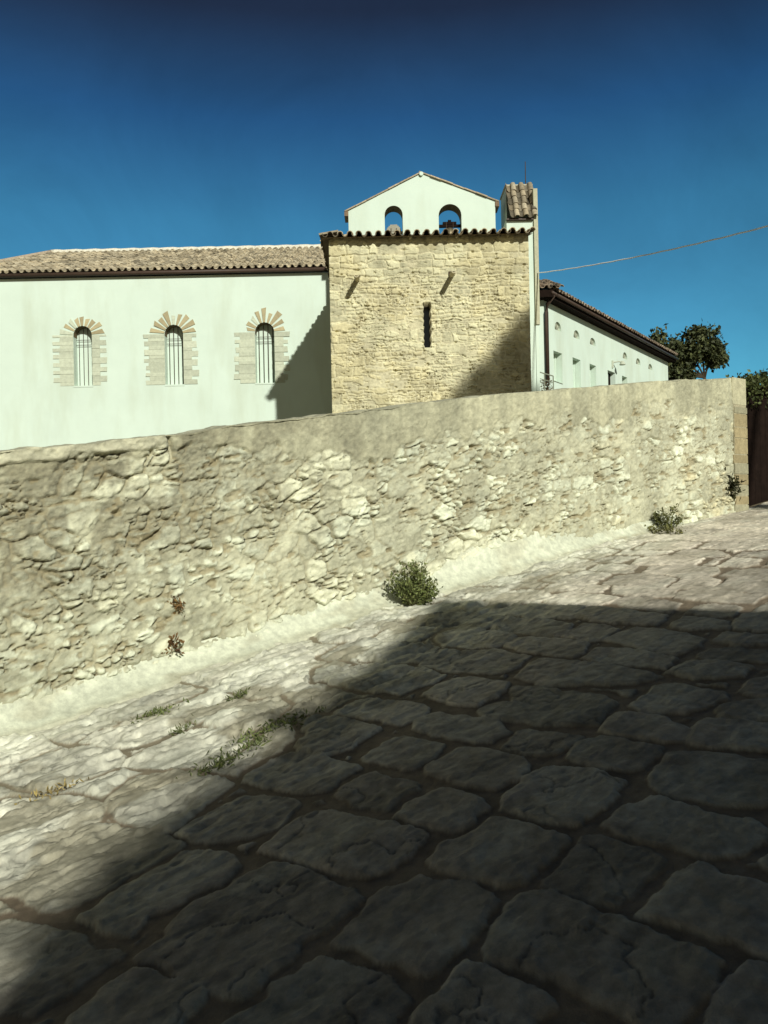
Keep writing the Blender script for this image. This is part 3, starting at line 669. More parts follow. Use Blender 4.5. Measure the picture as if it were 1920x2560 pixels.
# ------------------------------------------------------------------ nave
nz_e = wp(410, 690, D2).z                  # top of white wall
xl, xr = wp(-115, 700, D2).x, wp(848, 700, D2).x + 3.2
zb = TZ - 0.3
nave = empty('church_nave', (0, D2, TZ), 'long white plastered church nave with low clay tile roof and three barred arched windows', 'church')
wins = []
for (xa, xb, yt, yb) in ((186, 232, 815, 964), (414, 460, 812, 961), (640, 688, 806, 957)):
    a, b = wp(xa, yb, D2), wp(xb, yb, D2); t = wp((xa + xb) / 2, yt, D2)
    wins.append(((a.x + b.x) / 2, b.x - a.x, (a.z + b.z) / 2, t.z))
NDEP = 0.30
mb = MB()
wall_holes(mb, (0, D2, 0), X, Zv, -Yv, [(xl, zb), (xr, zb), (xr, nz_e), (xl, nz_e)], [arch(cx, ww, z0, z1) for cx, ww, z0, z1 in wins], NDEP)
mb.box((xl, D2 + 0.9, zb), (xr - xl, 0, 0), (0, 8.3, 0), (0, 0, nz_e - zb))
mb.poly([(xl, D2, zb), (xl, D2, nz_e), (xl, D2 + 1, nz_e), (xl, D2 + 1, zb)])
mb.poly([(xl, D2, nz_e), (xr, D2, nz_e), (xr, D2 + 1, nz_e), (xl, D2 + 1, nz_e)])
mb.build('wall', M_plaster, nave)
rngw = random.Random(12)
for wi, (cx, ww, z0, z1) in enumerate(wins):
    r = ww / 2; zs = z1 - r
    mb = MB(); t = 0.92
    def stone_blk(pts, colr, pr):
        f = [Vector((x, D2 - pr, z)) for x, z in pts]; b = [Vector((x, D2 + 0.02, z)) for x, z in pts]
        ar = sum(pts[i][0] * pts[(i + 1) % len(pts)][1] - pts[(i + 1) % len(pts)][0] * pts[i][1] for i in range(len(pts)))
        if ar < 0: f = f[::-1]; b = b[::-1]
        mb.poly(f, colr)
        for i in range(len(f)): mb.poly([f[i], b[i], b[(i + 1) % len(f)], f[(i + 1) % len(f)]], colr)
    n = 9
    for k in range(n):                                   # voussoirs with wide plaster joints
        a0 = math.pi * (k + 0.20 + rngw.uniform(-.06, .06)) / n - 0.0; a1 = math.pi * (k + 0.84 + rngw.uniform(-.1, .08)) / n
        ro = r + 0.005; R2 = r + rngw.uniform(0.26, 0.46)
        R3 = R2 * rngw.uniform(0.90, 1.05)
        tt = rngw.uniform(0.75, 1.05); cl = (0.44 * tt, 0.38 * tt, 0.23 * tt) if rngw.random() < .75 else (0.5, .54, .42)
        stone_blk([(cx + ro * math.cos(a0), zs + ro * math.sin(a0)), (cx + R2 * math.cos(a0), zs + R2 * math.sin(a0)), (cx + R3 * math.cos(a1), zs + R3 * math.sin(a1)), (cx + ro * math.cos(a1), zs + ro * math.sin(a1))], cl, rngw.uniform(.01, .028))
    for sgn, wide in ((-1, 0.50), (1, 0.30)):            # jamb blocks, ragged outer ends
        pts = [(cx + sgn * r * 1.0, z0), ]
        z = z0; outer = []
        tog = wi % 2
        while z < zs - 0.02:
            h = rngw.uniform(0.10, 0.2) if tog else rngw.uniform(0.08, 0.13)
            h = min(h, zs - z); o_ = r + wide + (rngw.uniform(0.06, 0.16) if tog else rngw.uniform(-.06, 0.0))
            if wi == 0: o_ = r + wide * 0.92 + (0.16 if tog else -0.04)
            outer += [(cx + sgn * o_, z), (cx + sgn * (o_ + rngw.uniform(-.02, .02)), z + h * 0.9)]
            z += h; tog = 1 - tog
        pts = [(cx + sgn * (r + 0.004), z0)] + outer + [(cx + sgn * (r + 0.004), zs)]
        # split into quads per block so that the outline stays ragged
        for i in range(0, len(outer), 2):
            za, zb_ = outer[i][1], outer[i + 1][1] + 0.012
            tt = rngw.uniform(0.86, 1.08); cl = (0.48 * tt, 0.515 * tt, 0.40 * tt)
            stone_blk([(cx + sgn * (r + 0.004), za), outer[i], (outer[i + 1][0], zb_), (cx + sgn * (r + 0.004), zb_)], cl, rngw.uniform(.006, .026))
    so_ = mb.build('stone_surround', M_surround, nave)
    lb = MB((0.15, 0.115, 0.065)); n_ = 14  # arch head's shade put into this dark stone lining
    for k in range(n_):
        a0, a1 = math.pi * (k / n_ * 1.1 - .05), math.pi * ((k + 1) / n_ * 1.1 - .05); rr = r - .004
        p0, p1 = (cx + rr * math.cos(a0), zs + rr * math.sin(a0)), (cx + rr * math.cos(a1), zs + rr * math.sin(a1))
        lb.poly([(p0[0], D2 - .003, p0[1]), (p0[0], D2 + NDEP - .01, p0[1]), (p1[0], D2 + NDEP - .01, p1[1]), (p1[0], D2 - .003, p1[1])])
    lb.build('arch_shade_lining', M_surround, so_)
    wn_ = MB()
    wn_.poly([(x, D2 + NDEP - 0.004, z) for x, z in arch(cx, ww + 0.02, z0 - 0.01, z1 + 0.01)])
    wo = wn_.build('window', M_plaster, nave)
    gb_ = MB()
    for k in range(4):
        x = cx - r + ww * (k + 0.62) / 4.2
        top = zs + math.sqrt(max(r * r - (x - cx) ** 2, 0)) - 0.0
        gb_.tube([(x, D2 + 0.24, z0), (x, D2 + 0.24, top)], 0.0105, 6)
    for hz in (zs - 0.10, zs - 0.25):
        gb_.tube([(cx - r, D2 + 0.225, hz), (cx + r, D2 + 0.225, hz)], 0.009, 6)
    gb_.build('grille', M_iron, wo)
    sb = MB(); sb.box((cx - r - .02, D2 - 0.012, z0 - 0.05), (ww + .04, 0, 0), (0, NDEP, 0), (0, 0, 0.048)); sb.build('sill', M_plaster, wo)
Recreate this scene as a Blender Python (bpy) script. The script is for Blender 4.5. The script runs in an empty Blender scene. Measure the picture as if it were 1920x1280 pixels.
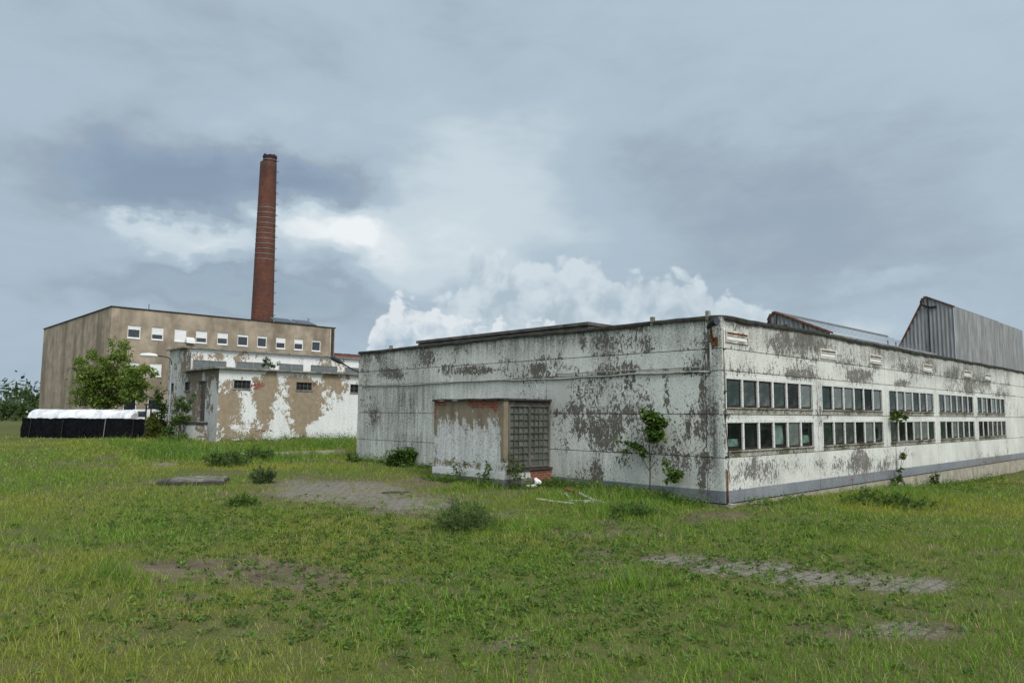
import bpy, math, random
import numpy as np
from mathutils import Matrix, Vector
random.seed(7); rng = np.random.default_rng(11)
scene = bpy.context.scene
COL = scene.collection
R_ = math.radians

# ------------------------------------------------------------------ camera and survey of the place
H, F, PITCH, ROLL, TH = 2.35, 1375.4, 0.0993235, 0.00663943, 0.8041157
fw = np.array([0, math.cos(PITCH), math.sin(PITCH)]); ri0 = np.array([1., 0, 0]); up0 = np.cross(ri0, fw)
ri = math.cos(ROLL)*ri0 + math.sin(ROLL)*up0; up = -math.sin(ROLL)*ri0 + math.cos(ROLL)*up0
CAM = np.array([0, 0, H]); K = np.array([5.7055, 19.8545, 0.])          # K: street corner of the factory
ux = np.array([math.sin(TH), math.cos(TH), 0]); uy = np.array([-math.cos(TH), math.sin(TH), 0])
ANG = math.atan2(ux[1], ux[0])
def ray(a, b): return ri*(a-960)/F - up*(b-640)/F + fw
def hit(a, b, O, n): d = ray(a, b); return CAM + d*(((O-CAM)@n)/(d@n))
def loc(P): q = np.asarray(P)-K; return np.array([q@ux, q@uy, q[2]])
def wld(l): return K + ux*l[0] + uy*l[1] + np.array([0, 0, l[2]])
def on_x(a, b, xo=0.): return loc(hit(a, b, K+ux*xo, ux))               # on the plane x' = xo of the factory grid
def on_y(a, b, yo=0.): return loc(hit(a, b, K+uy*yo, uy))
def at(a, b, Y): return hit(a, b, np.array([0., Y, 0]), np.array([0, 1., 0]))
def pix(P):
    d = np.asarray(P, float)-CAM; w = d@fw
    return 960+F*(d@ri)/w, 640-F*(d@up)/w

def lat(ix, iy, seed):
    h = (ix.astype(np.int64)*374761393 + iy.astype(np.int64)*668265263 + seed*974634761) & 0x7fffffff
    h = ((h ^ (h >> 13))*1274126177) & 0x7fffffff
    return ((h ^ (h >> 16)) & 0xffff)/65535.
def vnoise(x, y, s, seed=0):
    x = np.asarray(x, float)/s; y = np.asarray(y, float)/s
    ix = np.floor(x); iy = np.floor(y); fx = x-ix; fy = y-iy
    fx = fx*fx*(3-2*fx); fy = fy*fy*(3-2*fy)
    a = lat(ix, iy, seed); b = lat(ix+1, iy, seed); c = lat(ix, iy+1, seed); d = lat(ix+1, iy+1, seed)
    return (a*(1-fx)+b*fx)*(1-fy)+(c*(1-fx)+d*fx)*fy
def fbm(x, y, s, seed=0, o=4): return sum(vnoise(x, y, s/2**i, seed+i)*.5**i for i in range(o))/sum(.5**i for i in range(o))
def gz(x, y):                                                          # ground height
    x = np.asarray(x, float); y = np.asarray(y, float)
    lx = (x-K[0])*ux[0]+(y-K[1])*ux[1]; ly = (x-K[0])*uy[0]+(y-K[1])*uy[1]
    z = -.05 + .022*np.clip(ly, 0, 34) - .028*np.clip(lx, 0, 22)*np.clip((14-ly)/14, 0, 1)
    n = (fbm(x, y, 2.5, 5, 3)-.5)*.10*np.clip((np.hypot(x, y)-3)/6, 0, 1)
    return z+n
def gpt(a, b):                                                         # ground point seen at a photo pixel
    z = 0.
    for _ in range(12):
        P = hit(a, b, np.array([0, 0, z]), np.array([0, 0, 1.])); z = float(gz(P[0], P[1]))
    P[2] = z; return P

cd = bpy.data.cameras.new('camera'); co = bpy.data.objects.new('camera', cd); COL.objects.link(co)
cd.sensor_width = 36; cd.lens = 36*F/1920; cd.clip_end = 3000; cd.clip_start = .1
M = Matrix.Identity(4)
for i, v in enumerate((ri, up, -fw)):
    for j in range(3): M[j][i] = v[j]
for j in range(3): M[j][3] = CAM[j]
co.matrix_world = M; scene.camera = co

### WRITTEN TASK
Leave the pictures out and copy exactly the lines from the one with "Recreate this scene" to the one with "R_ = math.radians", both included.

### TASK RESPONSE
Recreate this scene as a Blender Python (bpy) script. The script is for Blender 4.5. The script runs in an empty Blender scene. Measure the picture as if it were 1920x1280 pixels.
import bpy, math, random
import numpy as np
from mathutils import Matrix, Vector
random.seed(7); rng = np.random.default_rng(11)
scene = bpy.context.scene
COL = scene.collection
R_ = math.radians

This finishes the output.